In Corte d'Assise è infatti in corso il processo a cinque militari, tre dei quali rispondono di omicidio preterintenzionale per essere stati gli autori del pestaggio, poi confessato mesi fa al pm da uno degli imputati ( Francesco Tedesco) in diversi interrogatori. Da quelle note fu fatta sparire la circostanza che Cucchi lamentava dolori alla testa, al costato e che non poteva camminare, mentre si attestò falsamente che il dolore alle ossa dipendeva ' dalla temperatura fredda/ umida e dalla rigidità della tavola del letto dove comunque aveva dormito per poco tempo, dolenzia accusata per la sua accentuata magrezza”. E, ancora più gravemente, il malessere generale del ragazzo venne attribuito “al suo stato di tossicodipendenza”. Continuando nella catena, il colonnello Sabatino ( ex capo del nucleo operativo) e il capitano Tiziano Testarmata ( che guidava la quarta sezione del nucleo investigativo), delegati dalla procura ad acquisire nuove carte nell'ambito dell'indagine bis, ebbero modo di rendersi conto ( nel novembre del 2015) della falsità di queste annotazioni del 2009 ma evitarono di segnalare la circostanza all'autorità giudiziaria.
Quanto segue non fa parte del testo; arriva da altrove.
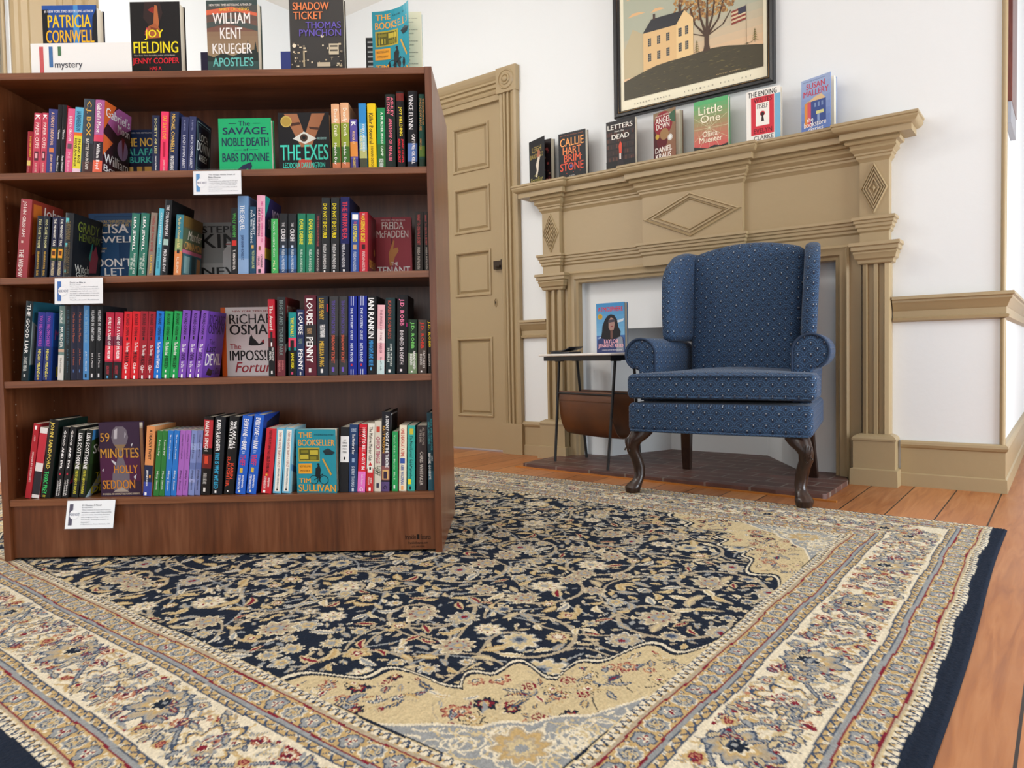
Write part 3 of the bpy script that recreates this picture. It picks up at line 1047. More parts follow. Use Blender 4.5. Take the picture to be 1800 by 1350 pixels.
    def border_run(place, length):
        per = 0.19
        n = int(round(length / per)); per = length / n
        vine = []
        for q in np.linspace(0, length, int(length / st * 1.3)):
            vine.append(place(q, 0.052 * math.sin(2 * math.pi * q / per / 2 * 1.0)))
        for i in range(n):
            q = (i + 0.5) * per
            for _ in range(95):
                x, y = place(q + rng.uniform(-per / 2, per / 2), rng.uniform(-0.068, 0.068))
                leaf(x, y, rng.uniform(0.010, 0.022), rng.uniform(0.0028, 0.0050), rng.uniform(0, 6.3), rng.choice(['sand', 'gold', 'beige', 'grey', 'sand']), rng.choice(['sand', 'grey', 'gold']))
        stroke(vine, 0.0022, 'grey', 'blue')
        for i in range(n):
            q = (i + 0.5) * per
            sg = 1 if i % 2 else -1
            x, y = place(q, -0.018 * sg)
            x2, y2 = place(q, 0.03 * sg)
            rot = math.atan2(y2 - y, x2 - x)
            if i % 2:
                palmette(x, y, 0.074, rot, ('blue', 'gold', 'cream', 'grey', 'beige', 'grey'))
                xx, yy = place(q, 0.004); flower(xx, yy, 0.020, 6, rot, ('red', 'cream', 'grey', 'rust', 'red'))
                palmette(x, y, 0.020, rot, ('blue', 'gold', 'cream', 'red', None, None))
            else:
                palmette(x, y, 0.074, rot, ('blue', 'grey', 'beige', 'gold', 'sand', 'gold'))
                palmette(x, y, 0.030, rot, ('cream', 'cream', 'dark', 'dark', 'navy', 'grey'))
            for dq, dv in ((-0.062, -0.05), (0.062, -0.05), (-0.055, 0.048), (0.055, 0.048), (-0.085, 0.0), (0.088, 0.012)):
                x, y = place(q + dq, dv * sg)
                k = rng.randint(3)
                flower(x, y, rng.uniform(0.014, 0.021), 5, rng.rand() * 6, (('red', 'rust', 'cream', 'red', 'dark'), ('blue', 'grey', 'sand', 'red', 'cream'), ('sand', 'gold', 'red', 'rust', 'red'))[k])
            for _ in range(16):
                x, y = place(q + rng.uniform(-per / 2, per / 2), rng.choice([-1, 1]) * rng.uniform(0.02, 0.068))
                flower(x, y, rng.uniform(0.004, 0.0065), 4, 0, (rng.choice(['red', 'blue', 'red', 'rust']), rng.choice(['red', 'cream', 'rust']), None, None, None))
            for _ in range(20):
                x, y = place(q + rng.uniform(-per / 2, per / 2), rng.uniform(-0.066, 0.066))
                oleaf(x, y, rng.uniform(0.010, 0.018), 0.0050, rng.uniform(0, 6.3), rng.choice(['grey', 'sand', 'grey', 'red']), rng.choice(['grey', 'sand', 'beige']), rng.uniform(-0.4, 0.4))
    mid = 0.2205
    border_run(lambda q, v: (mid + v, mid - 0.028 + q), Wd - 2 * (mid - 0.028))
    border_run(lambda q, v: (L - mid - v, mid - 0.028 + q), Wd - 2 * (mid - 0.028))
    border_run(lambda q, v: (mid + q, mid - 0.028 + v), L - 2 * mid)
    border_run(lambda q, v: (mid + q, Wd - mid + 0.028 - v), L - 2 * mid)

    # navy field, drawn for one quarter and mirrored
    f0s, f0t = 0.409, 0.381
    field = (e_s > f0s) & (e_t - 0.028 > f0t)
    clipm[0] = field
    qs, qt = L / 2, Wd / 2
    centres = []
    for i in range(5):
        for j in range(3):
            centres.append((f0s + 0.17 + i * 0.30 + rng.uniform(-0.03, 0.03) + (0.15 if j % 2 else 0), f0t + 0.13 + j * 0.285 + rng.uniform(-0.03, 0.03), rng.choice([-1, 1])))
    for cx, cy, hand in centres:
        a0 = rng.uniform(0, 6.3)
        R0 = rng.uniform(0.115, 0.150)
        sp_ = spiral(cx, cy, R0, 0.03, a0, a0 + hand * 6.6)
        stroke(sp_, 0.0052, 'beige', None)
        for _ in range(8):
            a = rng.uniform(0, 6.3)
            p0 = (cx + R0 * math.cos(a), cy + R0 * math.sin(a))
            p1 = (cx + (R0 + 0.14) * math.cos(a + 0.7), cy + (R0 + 0.14) * math.sin(a + 0.7))
            stroke(curve(p0, p1, rng.uniform(-0.3, 0.3)), 0.0032, rng.choice(['beige', 'grey']))
    placed = []
    def free(x, y, r):
        for a, b2, c in placed:
            if (a - x) ** 2 + (b2 - y) ** 2 < (c + r) ** 2 * 0.80:
                return False
        return True
    def scatter(n, r0, r1, draw):
        k = tries = 0
        while k < n and tries < n * 40:
            tries += 1
            x, y, r = rng.uniform(f0s, qs + 0.05), rng.uniform(f0t, qt + 0.05), rng.uniform(r0, r1)
            if free(x, y, r):
                placed.append((x, y, r)); draw(x, y, r); k += 1
    big = [('grey', 'cream', 'sand', 'sand', 'grey', 'blue'), ('grey', 'sand', 'cream', 'vein', 'sand', 'grey'), ('cream', 'sand', 'beige', 'vein', 'grey', 'gold'), ('cream', 'grey', 'beige', 'sand', 'grey', 'red')]
    for cx, cy, hand in centres:
        placed.append((cx, cy, 0.044))
        palmette(cx, cy, 0.060, rng.uniform(0, 6.3), big[rng.randint(4)])
    scatter(26, 0.038, 0.060, lambda x, y, r: palmette(x, y, r, rng.uniform(0, 6.3), big[rng.randint(4)]))
    med = [('cream', 'sand', 'beige', 'grey', 'blue'), ('sand', 'gold', 'sand', 'red', 'cream'), ('grey', 'beige', 'cream', 'grey', 'gold'), ('cream', 'grey', 'sand', 'gold', 'grey')]
    scatter(95, 0.018, 0.032, lambda x, y, r: palmette(x, y, r * 1.15, rng.rand() * 6, med[rng.randint(4)] + (None,)) if rng.rand() < 0.55 else flower(x, y, r * 1.1, rng.randint(4, 7), rng.rand() * 6, med[rng.randint(4)], 0.45))
    lf = [('cream', 'sand'), ('sand', 'gold'), ('grey', 'beige'), ('gold', 'sand'), ('cream', 'grey'), ('sand', 'red'), ('beige', 'sand')]
    def one_leaf(x, y, r):
        c = lf[rng.randint(len(lf))]
        leaf(x, y, r * 1.55, r * 0.62, rng.rand() * 6.3, c[0], c[1], rng.uniform(-0.5, 0.5))
    scatter(300, 0.011, 0.021, one_leaf)
    scatter(520, 0.005, 0.009, lambda x, y, r: leaf(x, y, r * 1.7, r * 0.7, rng.rand() * 6.3, rng.choice(['grey', 'sand', 'beige', 'cream']), rng.choice(['grey', 'sand', 'beige'])))

    # corner pieces: sand ground with a scalloped edge, a grey-blue wedge in the corner itself
    u, v = e_s - f0s, e_t - 0.028 - f0t
    un, vn = u / 0.58, v / 0.62
    rr = (np.abs(un) ** 0.72 + np.abs(vn) ** 0.72)
    th = np.arctan2(vn, un)
    wav = 1 + 0.16 * np.abs(np.sin(th * 6.0)) ** 0.8 + 0.045 * np.sin(th * 24)
    quarter = field & (s < qs) & (t < qt)
    q_ = rr / wav
    C[quarter & (q_ < 1.015)] = pal['dark']
    C[quarter & (q_ < 1.0)] = pal['cream']
    C[quarter & (q_ < 0.985)] = pal['dark']
    C[quarter & (q_ < 0.970)] = pal['sand']
    clipm[0] = quarter & (q_ < 0.94)
    for _ in range(520):
        a, b2 = rng.uniform(0, 0.62), rng.uniform(0, 0.66)
        x, y = f0s + a, f0t + b2
        k = rng.rand()
        if k < 0.30:
            flower(x, y, rng.uniform(0.012, 0.026), 6, rng.rand() * 6, (('dark', 'sand', 'gold', 'cream', 'red'), ('red', 'rust', 'sand', 'blue', 'cream'), ('navy', 'navy', 'red', 'gold', 'cream'), ('beige', 'sand', 'red', 'sand', 'red'))[rng.randint(4)], 0.4)
        elif k < 0.8:
            (oleaf if rng.rand() < 0.5 else leaf)(x, y, rng.uniform(0.010, 0.022), rng.uniform(0.003, 0.006), rng.rand() * 6.3, rng.choice(['blue', 'gold', 'grey', 'cream', 'beige']), rng.choice(['sand', 'grey', 'red', 'gold']), rng.uniform(-0.5, 0.5))
        else:
            stroke(curve((x, y), (x + rng.uniform(-0.06, 0.06), y + rng.uniform(-0.06, 0.06)), rng.uniform(-0.4, 0.4)), 0.0014, rng.choice(['dark', 'beige', 'gold']))
    w2 = (np.abs(u / 0.31) ** 0.75 + np.abs(v / 0.31) ** 0.75) / (1 + 0.06 * np.abs(np.sin(th * 7)))
    C[quarter & (w2 < 1.02)] = pal['cream']
    C[quarter & (w2 < 0.99)] = pal['grey']
    clipm[0] = quarter & (w2 < 0.96)
    for _ in range(110):
        x, y = f0s + rng.uniform(0.0, 0.3), f0t + rng.uniform(0, 0.3)
        sp_ = spiral(x, y, rng.uniform(0.025, 0.05), 0.008, rng.uniform(0, 6), rng.uniform(6, 11))
        stroke(sp_, 0.0022, rng.choice(['cream', 'sand', 'cream']))
    palmette(f0s + 0.075, f0t + 0.075, 0.07, math.pi / 4, ('cream', 'beige', 'gold', 'beige', 'sand', 'grey'))
    # mirror the quarter over the whole field
    Cs = C[EX:]
    n2 = nt_ - EX
    hs, ht = (ns + 1) // 2, (n2 + 1) // 2
    full = np.empty_like(Cs)
    full[:ht, :hs] = Cs[:ht, :hs]
    full[n2 - ht:, :hs] = Cs[:ht, :hs][::-1]
    full[:, ns - hs:] = full[:, :hs][:, ::-1]
    Cs[field[EX:]] = full[field[EX:]]
    # every knot a little different, weft lines across
    C *= (1 + rng.uniform(-0.14, 0.14, (nt_, ns, 1)))
    C *= (1 + 0.05 * rng.randn(1, ns, 1).clip(-1, 1))
    C = C.clip(0, 1)
    # the sheared rectangle on the floor
    z0 = 0.009
    X = -0.143 - s
    Y = 0.366 + t - 0.038 * (X + 0.18) + 0.0025 * np.sin(s * 6) * np.minimum(1, e_s * 4)
    X = X - 0.008 * (t / Wd) - 0.004 * np.sin(t * 4.0) * np.exp(-e_s * 3)
    Z = np.full_like(X, z0) + 0.0009 * rng.uniform(-1, 1, X.shape)
    edge = np.minimum(np.minimum(s, L - s), np.minimum(t - T0, Wd - t))
    Z = np.where(edge < 0.006, 0.005 + 0.004 * edge / 0.006, Z)
    nav = (s > 0.02) & (s < 0.033)
    Z = np.where(s < 0.036, Z - 0.002, Z)
    co = np.stack([X, Y, Z], -1).reshape(-1, 3).astype(np.float32)
    ii = np.arange(nt_ * ns).reshape(nt_, ns)
    quads = np.stack([ii[:-1, :-1], ii[1:, :-1], ii[1:, 1:], ii[:-1, 1:]], -1).reshape(-1, 4)
    # skirt down to the floor
    ring = np.concatenate([ii[0, :], ii[1:, -1], ii[-1, -2::-1], ii[-2:0:-1, 0]])
    low = co[ring].copy(); low[:, 2] = 0.0
    nb = len(co)
    co = np.concatenate([co, low])
    k = np.arange(len(ring)); kn = (k + 1) % len(ring)
    skirt = np.stack([ring[k], ring[kn], nb + kn, nb + k], -1)
    allq = np.concatenate([quads, skirt]).astype(np.int32)
    me = bpy.data.meshes.new('patterned_rug')
    me.vertices.add(len(co)); me.vertices.foreach_set('co', co.ravel())
    me.loops.add(len(allq) * 4); me.loops.foreach_set('vertex_index', allq.ravel())
    me.polygons.add(len(allq))
    me.polygons.foreach_set('loop_start', np.arange(0, len(allq) * 4, 4, dtype=np.int32))
    me.polygons.foreach_set('loop_total', np.full(len(allq), 4, dtype=np.int32))
    me.materials.append(M['rug'])
    me.update(calc_edges=True)
    at = me.color_attributes.new('Col', 'FLOAT_COLOR', 'POINT')
    cc = np.ones((len(co), 4), np.float32)
    cc[:nb, :3] = C.reshape(-1, 3)
    cc[nb:, :3] = pal['navy']
    at.data.foreach_set('color', cc.ravel())
    o = bpy.data.objects.new('patterned_rug', me)
    COL.objects.link(o)
    tag(o, 'large navy and cream floral rug with a dark fringe edge on the plank floor', 'rug')
make_rug()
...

In questo modo avrebbero favorito gli autori degli stessi falsi. Testarmata poi, scoperto che era stato alterato il registro di fotosegnalamento dell'epoca con il nome di Cucchi “sbianchettato”, non solo non acquisì il documento originale ma neppure riportò l’accaduto nella relazione di servizio. Da parte della famiglia Cucchi, arriva il commento della sorella Ilaria: ' La procura di Roma ha indicato chi sono i responsabili di una catena di falsi sullo stato di salute di mio fratello Stefano. Costoro hanno fatto danni enormi nel processo sbagliato e continuano a farne. Dire che Stefano era malato prima del suo arresto era falso e strumentale. Noi lo sappiano bene, come decine di testimoni hanno riferito. È ora che si vergognino. In questi momenti di difficoltà emotiva per la nostra famiglia è di conforto sapere che coloro che ci hanno provocato questi anni di sofferenza in processi sbagliati verranno chiamati a rispondere delle loro responsabilità. È un'enorme vittoria per la nostra famiglia e la nostra giustizia”.